How to display art in your home

affordable art fair

March is upon us again, which means the luminaries of the art world will be descending upon the city as plentifully as the spring rains. While most of the action takes place at the end of the month when leading contemporary art fair Art Basel Hong Kong, homegrown art and lifestyle event Art Central and a plethora of satellite events take centre stage, the calendar through the rest of the month is packed with exhibitions and other creative programming related to the arts. 

Over the past few years, Hong Kong has transformed into an Asian hub for the arts — and, accordingly, more and more home owners are beginning to collect art to hang in their homes. For those new to the undertaking, however, it can be difficult to know where to begin. According to Stephanie Kelly, fair director of the Affordable Art Fair, there’s no one right answer to that question, as one’s approach to art and art collecting hinges on individuality. “Art is about expressing yourself,” she said. “It’s about finding those pieces that express you and your personality, bringing them into your home, and playing with them.” 

While the average Hong Kong apartment definitely poses a challenge compared to larger homes, Kelly explained that art can elevate small spaces, too. “What art can do is maximise your space,” she said. “People can shy away from large artworks, but it can actually make your apartment feel bigger, roomier or lighter than before.” Artworks can also help delineate specific zones in an area that serve different functions — working, relaxing, or eating in a living-slash-dining area, for instance. 

What art does best, of course, is add interest to your space and kick-start conversations. “The art that I like personally has double meanings,” she said. “You might look at the artwork and understand more and more throughout the years and the longer you have it on your wall.” A piece might even appear differently depending on where you hang it. Kelly gave the example of a large abstract oil painting that she placed near some natural light. “Because of the oils and different colours, it changes throughout the day,” she said. A single larger piece in the middle of an otherwise blank wall can be a signature piece that leaves a big impact within a space. Another piece in Kelly’s own home is Cape of the Pacific Voyages by Rebecca Jewell, which she hung in her entryway. “That’s the piece that everyone looks at and talks about when they come in,” she said.

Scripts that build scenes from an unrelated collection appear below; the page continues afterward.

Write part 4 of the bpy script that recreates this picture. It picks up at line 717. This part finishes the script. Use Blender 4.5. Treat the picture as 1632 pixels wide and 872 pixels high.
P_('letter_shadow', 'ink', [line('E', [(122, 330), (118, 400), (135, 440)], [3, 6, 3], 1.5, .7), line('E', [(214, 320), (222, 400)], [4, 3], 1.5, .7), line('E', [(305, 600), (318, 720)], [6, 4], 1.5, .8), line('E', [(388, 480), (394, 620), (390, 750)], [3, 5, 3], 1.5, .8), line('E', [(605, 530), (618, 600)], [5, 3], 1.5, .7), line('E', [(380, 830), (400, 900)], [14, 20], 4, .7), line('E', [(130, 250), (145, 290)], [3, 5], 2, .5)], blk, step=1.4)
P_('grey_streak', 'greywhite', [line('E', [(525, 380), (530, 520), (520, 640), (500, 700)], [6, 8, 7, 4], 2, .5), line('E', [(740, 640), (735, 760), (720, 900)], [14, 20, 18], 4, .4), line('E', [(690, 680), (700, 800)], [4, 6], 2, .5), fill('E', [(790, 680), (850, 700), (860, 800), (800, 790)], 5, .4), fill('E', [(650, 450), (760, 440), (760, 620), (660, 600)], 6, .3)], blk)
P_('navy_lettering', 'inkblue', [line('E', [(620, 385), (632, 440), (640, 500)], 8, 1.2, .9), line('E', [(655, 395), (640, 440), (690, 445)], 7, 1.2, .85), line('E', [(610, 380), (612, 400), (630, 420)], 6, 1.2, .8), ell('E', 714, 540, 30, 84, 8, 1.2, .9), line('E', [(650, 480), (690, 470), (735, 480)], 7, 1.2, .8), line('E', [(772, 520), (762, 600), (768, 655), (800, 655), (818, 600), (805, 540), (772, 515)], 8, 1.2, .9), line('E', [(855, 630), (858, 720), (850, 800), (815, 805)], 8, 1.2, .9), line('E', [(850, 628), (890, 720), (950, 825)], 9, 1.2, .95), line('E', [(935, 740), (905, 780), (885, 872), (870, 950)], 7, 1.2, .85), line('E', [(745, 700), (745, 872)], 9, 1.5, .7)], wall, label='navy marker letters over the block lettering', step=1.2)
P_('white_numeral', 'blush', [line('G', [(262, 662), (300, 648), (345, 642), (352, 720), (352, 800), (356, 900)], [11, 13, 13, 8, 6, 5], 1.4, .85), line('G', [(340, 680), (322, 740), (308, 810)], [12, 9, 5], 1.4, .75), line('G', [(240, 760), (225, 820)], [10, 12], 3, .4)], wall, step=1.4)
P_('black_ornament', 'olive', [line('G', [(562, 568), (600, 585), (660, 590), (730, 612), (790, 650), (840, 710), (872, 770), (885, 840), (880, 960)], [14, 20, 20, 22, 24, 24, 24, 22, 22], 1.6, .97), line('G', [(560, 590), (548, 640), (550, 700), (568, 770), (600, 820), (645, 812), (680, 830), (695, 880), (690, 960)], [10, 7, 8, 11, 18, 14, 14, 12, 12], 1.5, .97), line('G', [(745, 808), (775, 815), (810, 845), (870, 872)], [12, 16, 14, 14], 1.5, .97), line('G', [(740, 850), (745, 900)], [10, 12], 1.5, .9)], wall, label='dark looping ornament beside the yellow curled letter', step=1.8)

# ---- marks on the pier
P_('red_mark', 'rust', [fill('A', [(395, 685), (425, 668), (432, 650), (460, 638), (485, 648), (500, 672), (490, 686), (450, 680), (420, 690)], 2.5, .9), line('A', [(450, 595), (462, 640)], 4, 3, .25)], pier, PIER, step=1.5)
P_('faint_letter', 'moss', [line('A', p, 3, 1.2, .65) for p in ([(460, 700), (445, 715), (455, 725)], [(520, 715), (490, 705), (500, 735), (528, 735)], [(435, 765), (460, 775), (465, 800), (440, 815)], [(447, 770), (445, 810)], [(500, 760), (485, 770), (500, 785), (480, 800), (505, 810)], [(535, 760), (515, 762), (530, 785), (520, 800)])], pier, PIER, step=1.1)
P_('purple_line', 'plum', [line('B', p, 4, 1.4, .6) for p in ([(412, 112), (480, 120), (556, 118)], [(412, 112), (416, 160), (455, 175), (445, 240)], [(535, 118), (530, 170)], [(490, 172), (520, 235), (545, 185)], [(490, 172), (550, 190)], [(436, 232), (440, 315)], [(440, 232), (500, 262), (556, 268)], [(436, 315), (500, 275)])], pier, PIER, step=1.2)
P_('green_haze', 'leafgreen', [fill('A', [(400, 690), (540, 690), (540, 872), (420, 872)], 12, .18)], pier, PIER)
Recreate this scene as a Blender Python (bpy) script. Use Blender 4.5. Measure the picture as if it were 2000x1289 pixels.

Another option is to do a salon hang, a “cluttered but curated” array of different works positioned together, which can then be surrounded by photographs, souvenirs and other treasured objects. 

“Collecting art and building your home are really personal journeys,” Kelly concluded. “For me, really, art is the heart of the home. I always feel that wherever you hang your art is your home.” In a way, then, it’s impossible to wrong with an at-home art collection — so long as you follow your heart.